Despite sales volumes continuing to decline due to the price stick that is being wielded against cigarettes and the resulting decline in consumer affordability, the Ceylon Tobacco Company (CTC) has increased its first quarter profit after-tax to Rs.493 million in the three months ended March 31, 2009 from Rs.360 million a year earlier, a quarterly financial statement now with shareholders reveal.

This translated to an earning per share of Rs.2.63 against Rs.1.92 in the corresponding quarter the previous year, it said.

CTC said that although there was reduced consumption of cigarettes, its market share had grown from a year earlier gaining from counterfeit and smuggled cigarettes.

The statement said that gross revenue for the first quarter had grown to Rs.13.66 billion from Rs.13.26 billion a year earlier, a variance of Rs.206 million.

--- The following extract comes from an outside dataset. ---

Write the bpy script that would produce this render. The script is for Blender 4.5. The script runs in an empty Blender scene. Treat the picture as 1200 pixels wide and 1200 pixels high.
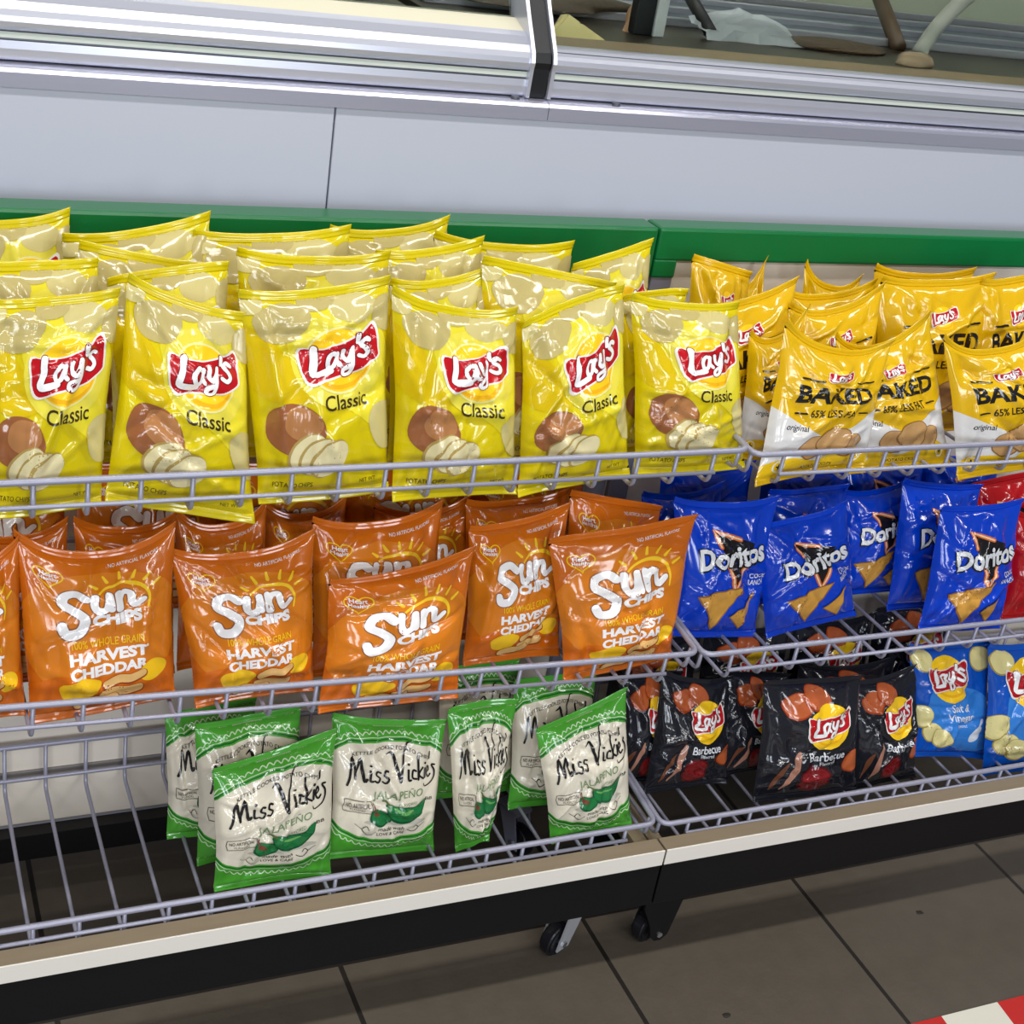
import bpy, bmesh, math, random
import numpy as np
from mathutils import Vector, Matrix, Euler
from mathutils.geometry import tessellate_polygon

SC = bpy.context.scene
COL = SC.collection

# ------------------------------------------------------------------ camera, world, lights, exposure
cam_d = bpy.data.cameras.new('camera')
cam_d.sensor_width = 36.0
cam_d.lens = 50.66
cam_d.clip_start = 0.05
cam = bpy.data.objects.new('camera', cam_d)
COL.objects.link(cam)
cr, cd, cf = (0.909649, -0.387546, 0.149487), (-0.055345, -0.469753, -0.881061), (0.411674, 0.793184, -0.448759)
cam.matrix_world = Matrix(((cr[0], -cd[0], -cf[0], 0), (cr[1], -cd[1], -cf[1], 0), (cr[2], -cd[2], -cf[2], 1.45), (0, 0, 0, 1)))
SC.camera = cam

w = bpy.data.worlds.new('world')
w.use_nodes = True
SC.world = w
w.node_tree.nodes['Background'].inputs[0].default_value = (0.80, 0.88, 1.0, 1)
w.node_tree.nodes['Background'].inputs[1].default_value = 0.13


def area(name, loc, size, energy, rot=(0, 0, 0), col=(1, 1, 1)):
    d = bpy.data.lights.new(name, 'AREA')
    d.shape = 'RECTANGLE'
    d.size, d.size_y = size
    d.energy = energy
    d.color = col
    o = bpy.data.objects.new(name, d)
    o.location = loc
    o.rotation_euler = rot
    COL.objects.link(o)
    return o


# rows of ceiling tubes over the aisle, one row over the counter, and the shop windows behind the camera
for lx in (-0.9, 0.7, 2.3):
    area('ceiling_lamp', (lx, 0.85, 2.75), (1.25, 0.14), 17, col=(1.0, 0.98, 0.94))
    area('ceiling_lamp', (lx, -1.5, 2.75), (1.25, 0.14), 27, col=(1.0, 0.98, 0.94))
area('ceiling_lamp', (0.6, 2.5, 2.8), (2.6, 0.16), 11, col=(1.0, 0.98, 0.94))
for lx, en in ((-2.3, 36), (-0.7, 36), (1.3, 36)):
    area('shop_window_light', (lx, -3.0, 1.55), (0.75, 1.3), en, rot=(math.radians(85), 0, 0), col=(0.86, 0.92, 1.0))

SC.view_settings.view_transform = 'Standard'
SC.view_settings.look = 'None'
SC.view_settings.gamma = 1.0
SC.view_settings.use_curve_mapping = False
SC.view_settings.exposure = 0.0


# ------------------------------------------------------------------ materials
def lin(c):
    return tuple(((v / 255.0) / 12.92 if v / 255.0 <= 0.04045 else ((v / 255.0 + 0.055) / 1.055) ** 2.4) for v in c) + (1.0,)


MATS = {}


def pmat(name, rgb, rough=0.5, metal=0.0, spec=0.5, vary=0.0, vscale=8.0, bump=0.0, bscale=40.0, stretch=None, coat=0.0):
    if name in MATS:
        return MATS[name]
    m = bpy.data.materials.new(name)
    m.use_nodes = True
    nt = m.node_tree
    b = nt.nodes['Principled BSDF']
    b.inputs['Base Color'].default_value = lin(rgb)
    b.inputs['Roughness'].default_value = rough
    b.inputs['Metallic'].default_value = metal
    b.inputs['Specular IOR Level'].default_value = spec
    b.inputs['Coat Weight'].default_value = coat
    tc = nt.nodes.new('ShaderNodeTexCoord')
    src = tc.outputs['Object']
    if stretch:
        mp = nt.nodes.new('ShaderNodeMapping')
        mp.inputs['Scale'].default_value = stretch
        nt.links.new(src, mp.inputs['Vector'])
        src = mp.outputs['Vector']
    if vary:
        n = nt.nodes.new('ShaderNodeTexNoise')
        n.inputs['Scale'].default_value = vscale
        n.inputs['Detail'].default_value = 5
        nt.links.new(src, n.inputs['Vector'])
        mx = nt.nodes.new('ShaderNodeMix')
        mx.data_type = 'RGBA'
        c = lin(rgb)
        mx.inputs[6].default_value = tuple(v * (1 - vary) for v in c[:3]) + (1,)
        mx.inputs[7].default_value = tuple(min(1, v * (1 + vary)) for v in c[:3]) + (1,)
        nt.links.new(n.outputs['Fac'], mx.inputs[0])
        nt.links.new(mx.outputs[2], b.inputs['Base Color'])
    if bump:
        n2 = nt.nodes.new('ShaderNodeTexNoise')
        n2.inputs['Scale'].default_value = bscale
        n2.inputs['Detail'].default_value = 4
        nt.links.new(src, n2.inputs['Vector'])
        bp = nt.nodes.new('ShaderNodeBump')
        bp.inputs['Strength'].default_value = bump
        bp.inputs['Distance'].default_value = 0.01
        nt.links.new(n2.outputs['Fac'], bp.inputs['Height'])
        nt.links.new(bp.outputs['Normal'], b.inputs['Normal'])
    MATS[name] = m
    return m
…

Government revenue from the company comprising levies, duties and taxes had grown by Rs.539 million to Rs.11.4 billion in the three months under review reflecting what CTC called "the effect of the excise-led increases and a better brand mix’’.

Additionally the Provincial Council tax had grown by Rs.34 million to an estimated Rs.740 million the company said.

"Stern action taken by the law enforcement authorities prevented the growth of counterfeit and smuggled cigarettes in the market, thus protecting the government’s revenue base," CTC said.

"During the last three months 165 raids were carried out and 36 million counterfeit and smuggled cigarettes worth over Rs.500 million were confiscated. This was more than the entire volume of counterfeit and smuggled cigarettes confiscated in 2008."

CTC has been focusing on delivering greater efficiency and productivity across the entire value chain to generate additional savings in the context of the current volatility in the business environment and higher tobacco leaf prices.

"These measures have continued to bear fruit and have now resulted in lower operating expenses in the first quarter, the company said.

``These ongoing productivity improvements, coupled with a better brand mix and sales value have mainly contributed towards the company’s profit after tax growth of Rs.133 million for the period."

Ceylon Tobacco declared a first interim dividend of Rs.2.50 per share on April 27 and this was paid on May 15.

CTC directors said they were "confident of delivering a satisfactory return to shareholders" during he current financial year ending December 31, 2009.

CTC is among the highest dividend paying companies quoted on the Colombo Stock Exchange.

The company has a stated capital of Rs.1.87 billion reserves of Rs.15 million and retained earnings of Rs.882 million in its books.

The CTC share traded at a high of Rs.100 and a low of Rs.69 during the period under review against a trading range of Rs.64.75 and Rs.53 a year earlier.